'Parasites' blazes a trail in apocalyptic comedy
There is no one else right now writing quite the way Adam Johnson writes. In his debut collection from a couple of years back, "Emporium," Johnson set his stories of teenage snipers and bulletproof-vest outlet stores in the near future. His five-minutes-from-now strategy allowed him to forge a funky new science fiction that was part irony and part pure dread. In his first novel, "Parasites Like Us," (Viking, $24.95) everyone's apocalyptic fears are horribly realized.

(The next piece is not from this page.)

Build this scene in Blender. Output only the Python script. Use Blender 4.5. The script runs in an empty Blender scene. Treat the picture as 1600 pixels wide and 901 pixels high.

Narrator Hank Hannah is a professor of anthropology at The University of Southeastern South Dakota who has made his name studying the Clovis people, "the first humans to cross the Bering Land Bridge from Siberia about twelve thousand years ago. As you know, the Clovis colonized a hemisphere that had never seen humans before."
His star student, Eggers, is conducting his research by living as a Clovis for a year: camping in the quad, dressing in fur pelts, trapping and eating all the squirrels on campus. Hannah, Eggers and another grad student named Trudy discover a cache of Clovis artifacts on the edge of town near the Indian casino and unwittingly unleash a virulent plague with catastrophic effects. Johnson gleefully teases this event throughout the book, with such goofy foreshadowing as: "At that point in my life, I had yet to become intimate with the husking sound an animal sternum makes when it's cracked wide." Johnson's tone is antic, scary, ironic, but underlined with an earnest questioning. Hannah asks: "Can people just vanish? What makes them leave? Where do they go?" Johnson sets out to make his narrator experience what the Clovis experienced millennia earlier: an empty continent.
We tire of the author's obsessions before he does, but, even so, this apocalyptic comedy bristles with ambition. The humans in "Parasites Like Us" might be witnessing the end of their race, but Johnson is a writer who's here to stay.